O voto do ministro Barroso busca um caminho do meio. Estabelece um dever de cuidado mais amplo para as plataformas, mas evita o regime de notificações que, segundo ele, poderia ter efeitos intimidatórios. No que diz respeito a conteúdos ilícitos — especialmente crimes — Barroso entende que, uma vez notificados, as plataformas devem sim agir para removê-los. Para os casos envolvendo honra, contudo, o ministro prefere que a decisão final seja do Judiciário, preservando a mediação institucional nesses casos sensíveis.

O que vem pela frente

Com a retomada do julgamento, os olhos se voltam agora ao voto do ministro André Mendonça. Espera-se que sua manifestação traga mais força à defesa da liberdade de expressão, mas ainda não se sabe quais serão os seus contornos — e a quais novas exceções ao artigo 19 ele estará disposto a aderir. De todo modo, o fato é que, ao fim do voto de Mendonça, o plenário terá diante de si quatro visões bastante distintas sobre a responsabilidade de plataformas, e o desafio passará a ser identificar convergências mínimas e administrar divergências.

E o que virá depois disso? A costura da tese será complexa. Já se sabe que ainda estão por vir votos duros, como o do ministro Alexandre de Moraes, que deve trazer sua experiência no TSE e sua atuação no combate à desinformação como base de argumentação. Também se aguarda o voto do ministro Flávio Dino, que já manifestou críticas ao que considera uma interpretação excessivamente protetiva do artigo 19, mas que não parece defender sua total inconstitucionalidade.

Ou seja: mais do que decidir um caso, o STF precisará desenhar uma arquitetura interpretativa que acomode posicionamentos bastante heterogêneos.

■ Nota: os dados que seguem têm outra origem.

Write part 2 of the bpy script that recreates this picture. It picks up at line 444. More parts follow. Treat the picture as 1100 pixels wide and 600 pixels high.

Terá que lidar ainda com um papel estranho, já que a decisão final da Corte terá cara de regulação, uma vez que o STF decidiu seguir com o julgamento a partir da dificuldade do Congresso Nacional em chegar a um consenso sobre o tema.

Para alguns, o próprio Congresso não ter chegado a um acordo é em si uma forma de resposta sobre o assunto.

A esta altura, o julgamento já deixou de ser somente sobre o artigo 19. Ele virou um espelho dos impasses democráticos, das tensões institucionais e da difícil relação entre liberdade e responsabilidade na era digital. E as cenas dos próximos capítulos prometem ser ainda mais complexas.